Traverse City News and Events

Traverse City's Automotive History

By Ross Boissoneau | Jan. 24, 2021

A speed limit of eight miles per hour. Traverse City’s first automobile fatality. The Napoleon.

A look back at the history of the automobile in Traverse City showcases technological advances and business failures, the foibles of early driving machines and more.

An entry in the Daily Eagle newspaper dated Sept. 8, 1903, notes that automobiles “shall not be run at a speed exceeding eight miles an hour” in an area defined by Garfield Avenue, Carver and Seventeenth Streets on the south and Elmwood Avenue on the west. However, speed demons outside that area were given more leeway, as cars could go up to 12 miles per hour elsewhere in the city.

Just seven years later, the city suffered its first automobile-related fatality. According to Traverse City historian Larry Wakefield in his book The Way It Was, Nelson Smith of Elk Rapids was driving a party of three other teens in an Apperson Jackrabbit on Fifth Street – the city’s first paved road – on Oct. 27, 1910. The Jackrabbit was a speedster produced by the Kokomo, Indiana, company between 1907 and 1926, when the company dissolved.

Winter had arrived early, and there were patches of snow and ice on the roadway. When Smith tried to slow down for a turn at the end of the street, the car skidded, jumped the curb and flipped over on the railroad tracks, before rolling down an embankment to the water’s edge.

Smith and his passengers Clara Ramsay and Leslie Wagley only suffered cuts and bruises, but Clara’s 18-year-old sister Blanche was pinned under the vehicle and unconscious. Despite the ministrations of Dr. E. H. Minor, the first person on the scene, she died the next morning at her home on Eleventh and Bohemia Streets.
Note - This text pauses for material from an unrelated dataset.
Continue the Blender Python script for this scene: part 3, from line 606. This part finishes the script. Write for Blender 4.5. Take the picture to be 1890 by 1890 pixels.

Historically, the state’s fatality rate climbed steadily from 1915 to 1927, from 600 to an early peak of 1,410 in 1927. According to Michigan Traffic Crash Facts (MTCF), they then leveled off before peaking again a decade later at 2,170.

Data from MTCF, which begins in 1940, shows fatalities as a ratio to population and the number of vehicles peaked in 1941 before beginning a nearly steady downward trend. In 1941, there were 3.95 fatalities per 10,000 people, and 12.55 per 10,000 registered vehicles. In 2019, the latest year for which the figures are available, they are .99 and 1.08, respectively. The total number of fatalities peaked in 1969 at 2,487.

Traverse City history buff Anne Magoun says entries she found in her grandmother’s diary demonstrated just how newfangled the early motorized vehicles seemed. “From my grandmother’s diaries (circa 1911-1913), I learned that cars were referred to as ‘machines,’ as in ‘Joe stopped by today and we went out riding in his machine.’ I don’t believe she ever called them cars or autos or automobiles,” she says.

By the mid-1910s, Traverse City was ready to embrace the auto industry, particularly since it was looking for new businesses to stimulate the local economy. In 1916, the city’s largest employer, the Oval Wood Dish Company, left town and relocated to New York state. That prompted the city fathers to seek another large-scale employer, and they found an Ohio company considering a move.

The Napoleon Auto Manufacturing Company in Napoleon, Ohio, was a victim of its own success, with orders for more automobiles than it had the capacity to produce at its original location. So Napoleon up and moved north, becoming the Traverse City Motor Company. In 1919, the facility produced 125 cars and another 125 trucks. In 1920, the name was changed back to the Napoleon and its trucks became so popular, the car line was dropped.

Alas, just three years later the company declared bankruptcy, a victim of delays in its supply line and a recession. Today Napoleons are all but consigned to the dust bin of history, with only one such vehicle known to exist.

Jeff Peek of Hagerty penned an article for the company’s website about the Napoleon. In it, he noted, “In fact, the burned-out remains of a 1919 truck that local auto enthusiast Dennis Kuhn found in Colorado and restored in 1996 may be the only Napoleon in existence.”

A similar article in the Traverse City Business News in 2012 fleshed that story out: “Dennis Kuhn, an organizer of the Buckley Old Engine show … wanted to restore a Napoleon truck, though none could be found. In 1997 he saw an advertisement in Hemmings Motor News for a 1919 Napoleon truck in startling disrepair. Most of the original wood, including the steering wheel, the body and the wheel spokes, had been burned in a Nebraska prairie fire. He bought it anyway and he and retired machinist, Carl Kreiser, spent two years restoring it. In 1999 it was displayed at the Buckley Old Engine Show and in July (of 2012) it took the monthly place of honor in the Hagerty window.”